The report shows how payments for ecosystem services (PES) can result in better stewardship of natural capital. In Mexico, for example, a PES scheme has halved the annual rate of deforestation, protected water catchments and cloud forests, and avoided emissions of 3.2 million tonnes of carbon dioxide.

With more than half the world's population living in urban areas, cities have a crucial role to play in acknowledging the natural capital required to maintain and improve the well-being of their residents, so TEEB approaches can be extremely important.

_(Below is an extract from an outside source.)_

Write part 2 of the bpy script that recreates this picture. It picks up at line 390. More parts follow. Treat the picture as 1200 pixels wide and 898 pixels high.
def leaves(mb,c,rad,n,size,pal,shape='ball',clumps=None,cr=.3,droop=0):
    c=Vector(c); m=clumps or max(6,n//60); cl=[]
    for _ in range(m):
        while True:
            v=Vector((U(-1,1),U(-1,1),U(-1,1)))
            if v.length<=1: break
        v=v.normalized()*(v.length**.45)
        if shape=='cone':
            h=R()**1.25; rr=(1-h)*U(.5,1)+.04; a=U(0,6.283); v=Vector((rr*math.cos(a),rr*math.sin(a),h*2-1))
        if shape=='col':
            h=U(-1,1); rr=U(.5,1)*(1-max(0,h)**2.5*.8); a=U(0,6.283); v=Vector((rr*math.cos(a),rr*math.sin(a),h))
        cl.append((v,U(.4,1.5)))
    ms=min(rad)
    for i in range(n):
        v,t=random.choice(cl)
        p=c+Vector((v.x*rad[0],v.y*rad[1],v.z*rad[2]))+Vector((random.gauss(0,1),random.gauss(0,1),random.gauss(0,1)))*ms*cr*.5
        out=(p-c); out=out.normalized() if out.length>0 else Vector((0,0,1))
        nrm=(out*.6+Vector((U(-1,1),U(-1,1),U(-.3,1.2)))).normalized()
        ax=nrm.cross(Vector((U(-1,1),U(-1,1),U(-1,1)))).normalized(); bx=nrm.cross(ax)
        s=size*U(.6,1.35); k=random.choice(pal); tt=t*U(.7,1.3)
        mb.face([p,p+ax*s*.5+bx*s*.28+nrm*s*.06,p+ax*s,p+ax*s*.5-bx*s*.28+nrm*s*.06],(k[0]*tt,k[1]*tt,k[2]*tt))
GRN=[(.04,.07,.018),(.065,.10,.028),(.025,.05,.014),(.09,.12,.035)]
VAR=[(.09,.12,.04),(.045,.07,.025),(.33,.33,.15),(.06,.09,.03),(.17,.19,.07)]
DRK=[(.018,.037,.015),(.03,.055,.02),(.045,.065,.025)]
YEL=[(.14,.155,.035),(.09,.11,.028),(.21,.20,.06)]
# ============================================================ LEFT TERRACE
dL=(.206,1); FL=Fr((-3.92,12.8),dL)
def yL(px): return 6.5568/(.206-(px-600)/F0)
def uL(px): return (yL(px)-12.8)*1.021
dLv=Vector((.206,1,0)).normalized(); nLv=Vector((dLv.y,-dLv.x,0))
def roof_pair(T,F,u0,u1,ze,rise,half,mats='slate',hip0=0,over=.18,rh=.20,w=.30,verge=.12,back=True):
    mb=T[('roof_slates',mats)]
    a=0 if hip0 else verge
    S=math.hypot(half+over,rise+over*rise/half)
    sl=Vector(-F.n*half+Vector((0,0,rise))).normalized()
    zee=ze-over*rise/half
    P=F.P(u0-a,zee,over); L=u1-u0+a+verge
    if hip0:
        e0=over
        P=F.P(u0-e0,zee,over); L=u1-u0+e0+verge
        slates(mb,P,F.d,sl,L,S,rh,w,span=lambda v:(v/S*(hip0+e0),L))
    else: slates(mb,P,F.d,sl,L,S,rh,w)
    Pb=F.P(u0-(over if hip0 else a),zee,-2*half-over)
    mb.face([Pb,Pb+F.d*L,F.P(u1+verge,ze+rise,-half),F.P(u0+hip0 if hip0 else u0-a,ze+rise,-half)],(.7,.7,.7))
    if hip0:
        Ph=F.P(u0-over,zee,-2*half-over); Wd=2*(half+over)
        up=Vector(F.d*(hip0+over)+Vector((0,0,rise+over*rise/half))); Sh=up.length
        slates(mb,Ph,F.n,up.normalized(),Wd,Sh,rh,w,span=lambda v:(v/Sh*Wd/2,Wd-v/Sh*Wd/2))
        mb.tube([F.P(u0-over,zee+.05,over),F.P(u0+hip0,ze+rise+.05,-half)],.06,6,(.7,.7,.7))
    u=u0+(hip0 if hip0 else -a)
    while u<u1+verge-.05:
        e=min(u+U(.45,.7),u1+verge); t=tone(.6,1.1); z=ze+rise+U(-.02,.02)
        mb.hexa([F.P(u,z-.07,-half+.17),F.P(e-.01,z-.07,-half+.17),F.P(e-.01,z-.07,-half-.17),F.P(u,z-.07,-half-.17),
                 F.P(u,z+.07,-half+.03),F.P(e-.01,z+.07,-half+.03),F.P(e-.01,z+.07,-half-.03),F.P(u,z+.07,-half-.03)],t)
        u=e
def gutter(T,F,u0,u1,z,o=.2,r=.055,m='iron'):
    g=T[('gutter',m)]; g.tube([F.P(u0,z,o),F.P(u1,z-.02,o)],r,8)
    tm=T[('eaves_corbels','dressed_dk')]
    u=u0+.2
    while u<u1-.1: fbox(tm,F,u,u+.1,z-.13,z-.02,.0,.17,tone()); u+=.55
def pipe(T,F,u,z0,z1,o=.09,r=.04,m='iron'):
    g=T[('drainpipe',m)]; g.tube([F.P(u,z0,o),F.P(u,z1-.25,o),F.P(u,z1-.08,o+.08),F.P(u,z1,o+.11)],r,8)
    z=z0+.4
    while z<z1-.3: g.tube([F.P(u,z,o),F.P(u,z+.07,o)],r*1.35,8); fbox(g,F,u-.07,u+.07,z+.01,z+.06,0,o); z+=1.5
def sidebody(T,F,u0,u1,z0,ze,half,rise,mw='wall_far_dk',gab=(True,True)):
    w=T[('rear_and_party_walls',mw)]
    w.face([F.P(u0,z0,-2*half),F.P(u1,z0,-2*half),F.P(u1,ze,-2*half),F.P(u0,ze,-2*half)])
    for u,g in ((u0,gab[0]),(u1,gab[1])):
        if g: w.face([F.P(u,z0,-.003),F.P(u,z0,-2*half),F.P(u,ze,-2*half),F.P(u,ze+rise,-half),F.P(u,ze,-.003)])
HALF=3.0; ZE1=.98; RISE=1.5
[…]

In Nagoya, Japan, for example, a system of tradable development rights obliges developers who exceed limits on high-rise buildings to offset their impacts by buying and conserving areas of Japan’s traditional agricultural landscape.

Ten top tips for preserving biodiversity

The TEEB study concludes with ten recommendations:

  • Public disclosure of, and accountability for, impacts on nature should be essential outcomes of biodiversity assessment.

  • National accounts should be improved to include the value of changes in natural capital stocks and ecosystem service flows.

  • An urgent priority is to draw up consistent physical accounts for forest stocks and ecosystem services.

  • Business accounts should disclose externalities such as environmental damage.

  • No Net Loss of biodiversity’ or ‘Net Positive Impact’ should be considered as normal business practice.

  • The principles of ‘polluter pays’ and ‘full-cost-recovery’ are powerful guidelines for the realignment of incentive structures and fiscal reform. In some contexts, the principle of ‘beneficiary pays’ can be invoked to support new positive incentives.

  • Governments should aim for full disclosure of subsidies to avoid perverse incentives.

  • The establishment of more comprehensive, effective and equitably managed protected areas around the globe should be pursued and ecosystem valuation can help.

  • The REDD plus forestry conservation system should be implemented as soon as possible.

  • The dependence of the world's poor on ecosystem services needs wider recognition in development interventions and in policies affecting the environment.

Background

TEEB is a project hosted by UNEP and funded by the EC and governments including Germany, the UK, the Netherlands, Sweden, Norway, Belgium, and Japan. The project is dedicated to building the economic case for changing the way we assess and manage nature-based assets. Valuation is seen as a tool to help recalibrate the faulty economic compass that has led to decisions that are prejudicial to both current well-being and that of future generations. TEEB reports aim to reveal the invisibility of biodiversity values, as that invisibility has often helped destroy the natural capital that is the foundation of our economies.